You don’t have to be at small group in order to have a small group. Is it winter break and your students are scattered? Have a quick thirty-minute hangout and catch up. You can see each other and meet to pray or just go around the room and share what is going on. Also, want to make sure your guys or girls are doing their study? Google classroom is a great tool (though it’s a bit formal) to give “assignments” to your small group. You can have them respond to questions you might want to send their way in order to prep them.

3. Evernote:

No more prayer request in spiral ring notebooks that get drenched in Mountain Dew. Put it all online. Create a notebook of prayer requests and invite your students to share a notebook. Your group will always have the requests and can add to them as well. You can use Evernote for just about anything from word processing to a pre-camp or retreat checklist for your students and parents. Eliminate paper that will most certainly end up in the back of their cars or on the floor of your meeting space.

4. Pocket

Did you see something online and know that it would make a good sermon illustration? Pocket is a great app that can help store images, articles, and anything you might want to use later. No more bookmarking webpages. Pocket is a great app to use as you surf the web and gather ideas that can translate into message illustrations or training for your volunteer leaders. Consider it a second brain as you soak in the web.

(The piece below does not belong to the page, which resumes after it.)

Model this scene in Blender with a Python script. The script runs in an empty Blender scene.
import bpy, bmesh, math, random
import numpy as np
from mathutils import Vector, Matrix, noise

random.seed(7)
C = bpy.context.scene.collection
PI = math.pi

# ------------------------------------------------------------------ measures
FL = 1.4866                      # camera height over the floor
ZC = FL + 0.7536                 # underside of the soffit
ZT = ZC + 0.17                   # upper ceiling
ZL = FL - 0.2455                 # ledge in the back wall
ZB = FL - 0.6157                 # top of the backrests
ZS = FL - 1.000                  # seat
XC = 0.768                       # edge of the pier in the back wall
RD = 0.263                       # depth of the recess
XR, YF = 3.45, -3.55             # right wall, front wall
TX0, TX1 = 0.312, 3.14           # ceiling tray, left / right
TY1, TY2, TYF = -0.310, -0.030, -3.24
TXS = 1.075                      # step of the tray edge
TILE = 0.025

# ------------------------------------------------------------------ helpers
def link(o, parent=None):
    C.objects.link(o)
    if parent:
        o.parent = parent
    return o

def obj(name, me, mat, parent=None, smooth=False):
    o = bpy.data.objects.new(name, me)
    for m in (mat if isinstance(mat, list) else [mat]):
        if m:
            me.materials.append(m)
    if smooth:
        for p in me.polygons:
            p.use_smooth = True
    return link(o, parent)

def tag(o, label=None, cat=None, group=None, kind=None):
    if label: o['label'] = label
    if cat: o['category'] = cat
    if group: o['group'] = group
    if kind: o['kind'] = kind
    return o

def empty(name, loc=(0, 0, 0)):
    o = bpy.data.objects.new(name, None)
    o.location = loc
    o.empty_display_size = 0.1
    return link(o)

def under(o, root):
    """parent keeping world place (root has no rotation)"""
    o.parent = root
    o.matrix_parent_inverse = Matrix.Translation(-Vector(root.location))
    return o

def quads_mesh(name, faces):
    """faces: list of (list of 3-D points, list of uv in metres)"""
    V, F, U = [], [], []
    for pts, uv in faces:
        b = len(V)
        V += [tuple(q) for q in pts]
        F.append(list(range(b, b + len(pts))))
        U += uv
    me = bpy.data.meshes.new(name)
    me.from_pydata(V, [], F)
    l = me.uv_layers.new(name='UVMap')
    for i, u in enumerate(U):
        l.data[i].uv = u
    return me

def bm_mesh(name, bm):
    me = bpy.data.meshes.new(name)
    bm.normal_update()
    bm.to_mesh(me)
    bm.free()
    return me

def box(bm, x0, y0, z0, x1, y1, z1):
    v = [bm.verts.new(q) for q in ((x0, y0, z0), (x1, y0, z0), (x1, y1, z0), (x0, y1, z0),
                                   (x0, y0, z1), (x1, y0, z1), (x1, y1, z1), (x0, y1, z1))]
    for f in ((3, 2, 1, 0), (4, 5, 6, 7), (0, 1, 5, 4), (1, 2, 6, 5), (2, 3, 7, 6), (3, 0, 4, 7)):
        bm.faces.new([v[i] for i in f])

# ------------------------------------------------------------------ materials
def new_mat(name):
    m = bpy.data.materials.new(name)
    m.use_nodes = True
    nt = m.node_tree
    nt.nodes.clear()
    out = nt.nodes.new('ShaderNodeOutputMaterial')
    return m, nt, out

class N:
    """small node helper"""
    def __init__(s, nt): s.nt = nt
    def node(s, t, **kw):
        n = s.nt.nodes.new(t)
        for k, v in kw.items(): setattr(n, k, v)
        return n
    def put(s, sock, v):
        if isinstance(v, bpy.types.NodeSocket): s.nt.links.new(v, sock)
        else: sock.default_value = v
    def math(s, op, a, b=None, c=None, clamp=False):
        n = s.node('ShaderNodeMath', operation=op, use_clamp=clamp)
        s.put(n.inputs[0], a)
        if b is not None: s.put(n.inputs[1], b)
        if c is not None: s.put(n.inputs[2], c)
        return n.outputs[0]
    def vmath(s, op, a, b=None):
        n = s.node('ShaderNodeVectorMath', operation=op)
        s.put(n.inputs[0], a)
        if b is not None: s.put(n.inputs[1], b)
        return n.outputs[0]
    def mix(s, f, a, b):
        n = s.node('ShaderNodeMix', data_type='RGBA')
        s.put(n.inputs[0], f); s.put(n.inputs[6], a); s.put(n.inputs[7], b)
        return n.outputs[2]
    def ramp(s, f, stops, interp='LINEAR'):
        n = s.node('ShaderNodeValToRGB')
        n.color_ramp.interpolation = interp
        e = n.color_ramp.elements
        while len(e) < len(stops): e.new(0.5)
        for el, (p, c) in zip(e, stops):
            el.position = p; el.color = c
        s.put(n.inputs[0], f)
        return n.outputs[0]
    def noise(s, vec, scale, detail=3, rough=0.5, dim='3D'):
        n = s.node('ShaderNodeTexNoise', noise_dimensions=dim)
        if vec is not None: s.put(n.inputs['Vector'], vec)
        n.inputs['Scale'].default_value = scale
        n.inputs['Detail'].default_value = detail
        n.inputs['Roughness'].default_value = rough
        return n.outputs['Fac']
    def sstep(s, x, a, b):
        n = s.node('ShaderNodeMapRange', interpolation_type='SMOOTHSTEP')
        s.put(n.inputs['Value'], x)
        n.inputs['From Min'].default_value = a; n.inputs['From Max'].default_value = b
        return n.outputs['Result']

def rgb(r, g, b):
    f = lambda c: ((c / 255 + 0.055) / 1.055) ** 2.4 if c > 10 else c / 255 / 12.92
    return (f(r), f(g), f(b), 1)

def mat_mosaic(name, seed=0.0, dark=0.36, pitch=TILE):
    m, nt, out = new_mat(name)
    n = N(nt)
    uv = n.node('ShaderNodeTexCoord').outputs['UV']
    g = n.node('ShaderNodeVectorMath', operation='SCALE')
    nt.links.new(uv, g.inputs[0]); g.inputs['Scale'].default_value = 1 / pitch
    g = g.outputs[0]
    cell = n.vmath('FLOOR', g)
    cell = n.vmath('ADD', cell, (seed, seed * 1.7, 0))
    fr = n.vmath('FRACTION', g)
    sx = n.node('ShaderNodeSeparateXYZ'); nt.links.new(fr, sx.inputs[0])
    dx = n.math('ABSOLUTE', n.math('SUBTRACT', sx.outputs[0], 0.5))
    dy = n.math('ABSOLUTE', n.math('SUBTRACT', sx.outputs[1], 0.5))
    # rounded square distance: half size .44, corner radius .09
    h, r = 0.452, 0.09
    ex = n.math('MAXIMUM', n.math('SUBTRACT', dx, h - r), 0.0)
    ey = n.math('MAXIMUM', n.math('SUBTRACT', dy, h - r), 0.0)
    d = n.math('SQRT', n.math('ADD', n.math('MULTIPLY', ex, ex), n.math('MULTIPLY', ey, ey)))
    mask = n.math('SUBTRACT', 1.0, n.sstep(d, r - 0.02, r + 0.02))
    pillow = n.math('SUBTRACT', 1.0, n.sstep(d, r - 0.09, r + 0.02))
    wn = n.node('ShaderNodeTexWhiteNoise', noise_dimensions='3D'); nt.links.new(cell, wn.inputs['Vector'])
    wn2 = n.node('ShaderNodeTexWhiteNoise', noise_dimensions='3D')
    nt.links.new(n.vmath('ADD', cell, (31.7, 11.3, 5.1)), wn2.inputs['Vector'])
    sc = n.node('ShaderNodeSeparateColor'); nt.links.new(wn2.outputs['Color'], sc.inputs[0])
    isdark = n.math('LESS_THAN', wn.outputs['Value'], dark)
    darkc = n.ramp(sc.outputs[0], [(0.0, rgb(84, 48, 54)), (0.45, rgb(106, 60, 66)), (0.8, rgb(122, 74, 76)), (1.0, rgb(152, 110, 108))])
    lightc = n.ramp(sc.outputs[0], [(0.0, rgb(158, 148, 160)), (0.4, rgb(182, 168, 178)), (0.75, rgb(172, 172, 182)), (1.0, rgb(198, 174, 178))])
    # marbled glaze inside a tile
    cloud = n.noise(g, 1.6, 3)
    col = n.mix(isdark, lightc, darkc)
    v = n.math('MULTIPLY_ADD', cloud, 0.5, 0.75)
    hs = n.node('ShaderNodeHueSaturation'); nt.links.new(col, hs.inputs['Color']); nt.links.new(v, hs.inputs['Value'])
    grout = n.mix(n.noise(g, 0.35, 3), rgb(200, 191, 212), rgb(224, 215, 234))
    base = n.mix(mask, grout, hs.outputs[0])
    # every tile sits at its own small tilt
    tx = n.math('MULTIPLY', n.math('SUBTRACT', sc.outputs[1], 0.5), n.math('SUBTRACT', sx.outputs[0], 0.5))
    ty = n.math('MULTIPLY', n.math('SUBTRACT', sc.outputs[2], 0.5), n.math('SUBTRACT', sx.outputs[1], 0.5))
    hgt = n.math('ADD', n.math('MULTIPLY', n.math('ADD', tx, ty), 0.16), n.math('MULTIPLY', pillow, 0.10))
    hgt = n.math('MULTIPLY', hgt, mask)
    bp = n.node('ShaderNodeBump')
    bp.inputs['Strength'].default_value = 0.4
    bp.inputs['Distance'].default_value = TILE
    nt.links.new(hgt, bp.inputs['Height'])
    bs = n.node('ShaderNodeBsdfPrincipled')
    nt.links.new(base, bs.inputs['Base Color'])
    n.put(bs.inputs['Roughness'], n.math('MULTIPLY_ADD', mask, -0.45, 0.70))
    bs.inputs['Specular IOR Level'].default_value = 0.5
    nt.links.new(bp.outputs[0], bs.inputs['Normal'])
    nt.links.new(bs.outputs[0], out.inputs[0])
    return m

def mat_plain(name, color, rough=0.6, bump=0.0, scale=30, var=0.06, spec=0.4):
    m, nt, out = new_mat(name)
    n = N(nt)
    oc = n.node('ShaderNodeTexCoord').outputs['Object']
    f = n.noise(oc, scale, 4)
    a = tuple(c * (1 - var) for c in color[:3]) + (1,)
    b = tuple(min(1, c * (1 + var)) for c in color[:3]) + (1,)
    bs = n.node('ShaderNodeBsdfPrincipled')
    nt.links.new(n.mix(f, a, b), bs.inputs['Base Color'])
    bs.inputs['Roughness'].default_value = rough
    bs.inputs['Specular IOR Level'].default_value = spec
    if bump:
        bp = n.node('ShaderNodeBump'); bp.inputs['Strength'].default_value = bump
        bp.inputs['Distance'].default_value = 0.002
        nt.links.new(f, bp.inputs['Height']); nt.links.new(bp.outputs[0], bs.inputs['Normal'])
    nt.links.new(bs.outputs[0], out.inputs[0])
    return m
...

5. Voice Messaging in Apple’s iMessage app:

If you communicate with your students then texting is probably thrown into the mix somewhere. I like the new voice-messaging feature from the new IOS 8.0 update. It’s a new an interesting way to get Scripture to your students. Instead of a daily verse app… just record yourself saying the verse of the day and send it to your students. Send program updates to your students. Record gross sounds and send them as texts. The sky is the limit.

6. Goodreads:

I like to know what the pastor or ministry leader is reading. If they are not reading… I’m worried. Goodreads is a great app for sharing what you’re reading with your faith community. You can do so much in this particular app. Let your parents know what curriculum you’re using or what books you have recently read. Also, find out what your students are reading or what your leaders and parents are reading. If you want to know a lot about someone then just ask him or her what books they are reading.